In "Letter on Humanism" Heidegger notes that "Thinking accomplishes the relation of Being to the essence of man. It does not make or cause the relation. It does not make or cause the relation. Thinking brings this relation to Being solely as something handed over to it from Being. Such offering consists in the fact that in thinking Being comes to language. Language is the house of Being. In its home man dwells" (Basic Writings 217).

Heidegger continues to explain that, whereas Plato and Aristotle viewed thinking as techne, "a process of reflection in service to doing and making" his text proposes a way of understanding reflection "from the perspective of praxis and poeisis" (218). Thus Heidegger insists that, taken as such thinking is not necessarily practical. He goes so far as to regard "The characterization of thinking as theoria and the determination of known as theoretical behavior" as a reactionary position that attempts "to rescue thinking and preserve its autonomy over against acting and doing" (218).    
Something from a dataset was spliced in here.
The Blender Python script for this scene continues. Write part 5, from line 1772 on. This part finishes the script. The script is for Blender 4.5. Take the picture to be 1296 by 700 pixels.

For Heidegger, the need to press argumentative exigency upon the autonomy of thinking apart from that of acting and doing stems from philosophy's ongoing struggle to legitimate itself vis-a-vis the solid standing of the sciences, to which truth and logic are immediately attributed. Philosophy justifies itself and its main activity by stressing the fact that thinking is not structurally tied in to action or deed, nor it is merely a premature phase that becomes fulfilled upon the subsequent completion of acting and doing. Heidegger's explanation for rejecting this reactive attempt to think philosophy's position always in relation to that of the sciences centers on the following point:    

"Thinking does not become action only because some effect issues from it or because it is applied. Thinking acts insofar as it thinks. Such action is presumably the simplest and at the same time the highest, because it concerns the relation of Being to man" (217).

Heidegger's essay carries the implication that philosophy should examine thinking at the heart of philosophy while firmly sustaining that philosophical thinking is not unscientific for not being science. And to show that it is not unscientific does not mean that it ought to be discursively and methodologically scientistic. The tragic consequence of failing to dislodge philosophical thinking from the imperious place of the sciences would be, Heidegger specifies, that "Being, as the element of thinking, is abandoned by the technical interpretation of thinking" (219).